Anonymous 0 Comments

There have been lots of improvements in transfer rates in a number of areas. The issue with high data rates was that if you sent data too fast then the individual bits you sent down the line would interfere with each other and end up just a blur on the receiving end of the cable. Today we have a lot better knowledge of how this happens and what we can do to prevent it or interpret the blur so we get the data through. In addition we have found out what kind of cable works best and how to make it on the cheap. The issue was that USB did not use that cable or connector. So while other technologies like PCIe, SATA and HDMI were able to use the new technology as it came out USB was left behind. The USB 3.x standard was designed almost 10 years ago but it required new connectors, new cables and new controller chipsets. Thus it took some time to become common.

Anonymous 0 Comments

The transfer rates and power delivery features are largely independent of the connector, although the b/mini-b/micro-b connectors needed substantial revisions for USB 3’s extra data transfer connectors.
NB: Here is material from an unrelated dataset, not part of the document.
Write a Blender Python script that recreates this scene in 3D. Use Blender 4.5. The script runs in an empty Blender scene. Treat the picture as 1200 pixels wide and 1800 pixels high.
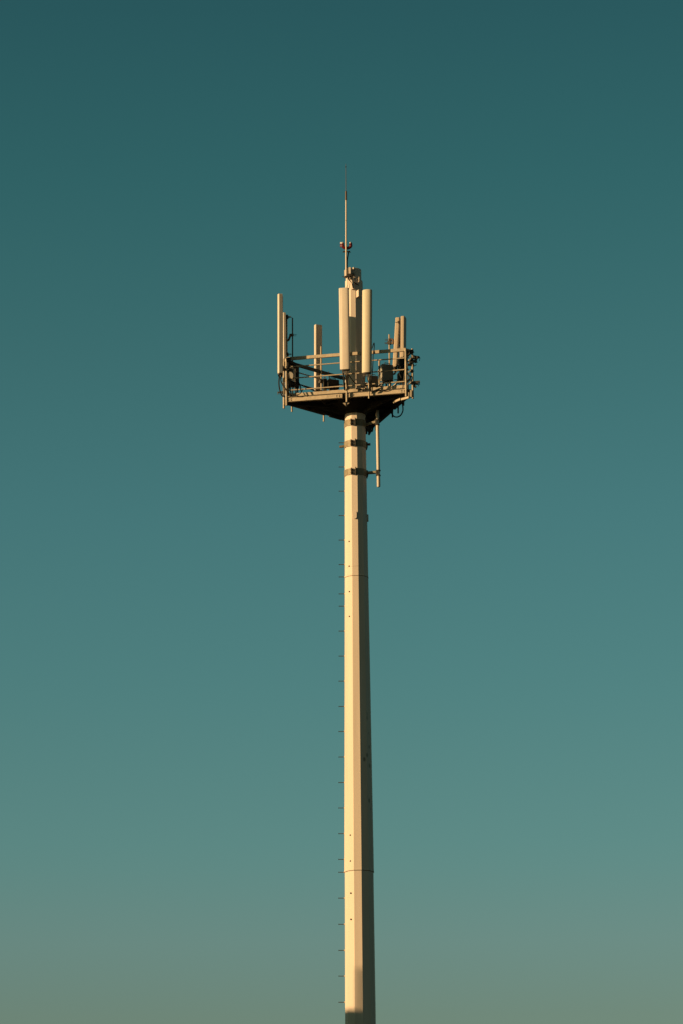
import bpy, bmesh, math, random
from mathutils import Vector, Matrix, noise
random.seed(4)
R = math.radians
scene = bpy.context.scene
COL = scene.collection

# ------------------------------------------------------------------ camera
F = 7000.0                 # focal length in photo pixels (photo 1200 x 1800)
CAMZ, PITCH, ROLL = 1.6, R(14.6), 0.0080
YA = 100.0                 # distance of the mast
cam_d = bpy.data.cameras.new('Camera'); cam = bpy.data.objects.new('Camera', cam_d); COL.objects.link(cam)
cam_d.sensor_fit = 'VERTICAL'; cam_d.sensor_height = 36; cam_d.lens = 36 * F / 1800
cam_d.clip_start = 0.5; cam_d.clip_end = 20000
CM = Matrix.Rotation(math.pi / 2 + PITCH, 3, 'X') @ Matrix.Rotation(-ROLL, 3, 'Z')
cam.matrix_world = Matrix.Translation((0, 0, CAMZ)) @ CM.to_4x4()
scene.camera = cam

# ------------------------------------------------------------------ sun, sky, exposure
SUN_AZ, SUN_EL = R(-67.5), R(11.3)        # azimuth seen from the mast, 0 = towards the camera, minus = left
sunv = Vector((math.sin(SUN_AZ) * math.cos(SUN_EL), -math.cos(SUN_AZ) * math.cos(SUN_EL), math.sin(SUN_EL)))
sl = bpy.data.lights.new('Sun', 'SUN'); so = bpy.data.objects.new('Sun', sl); COL.objects.link(so)
sl.energy = 5.0; sl.angle = R(0.53); sl.color = (1.0, 0.645, 0.30)
so.rotation_euler = sunv.to_track_quat('Z', 'Y').to_euler()
w = bpy.data.worlds.new('World'); scene.world = w; w.use_nodes = True
nt = w.node_tree; nt.nodes.clear()
wo = nt.nodes.new('ShaderNodeOutputWorld'); bg = nt.nodes.new('ShaderNodeBackground')
sky = nt.nodes.new('ShaderNodeTexSky'); sky.sky_type = 'NISHITA'; sky.sun_disc = False
sky.sun_elevation = SUN_EL; sky.sun_rotation = math.atan2(sunv.x, sunv.y)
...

Basically as time went on, there were a lot of needs that couldn’t be handled easily by existing connectors, so a new one was eventually introduced to fit those needs.

Anonymous 0 Comments

We could easily have had the cables and the connectors.

We could not have built the sort of gadgets that would be able to make use of that.

Stuff like the ability to plug in the port upside down and have it work would easily have been doable 20 years ago.

The more power aspect that allows you to power and charge devices at up to 100 Watt is a bit trickier but in general something we could have made work decades ago too.

The transfer speed of up to 10Gbit/s is another thing entirely.

10Gbit/s transfer speeds are not new. 10Gig Ethernet has been around for a while by now at this point and stuff like Infiniband from Mellanox has been available for about two decades now. It was just very, very expensive back when it first came out. (It is still expensive today, too)

So, in theory it would have been possible to built something like USB-C in the year 2000, but it would have been very bulky and extremely expensive and it would not have caught on as people wouldn’t want to for example add a port to their smartphone that trippeled its weight and increased the price by factor of ten or a hundred.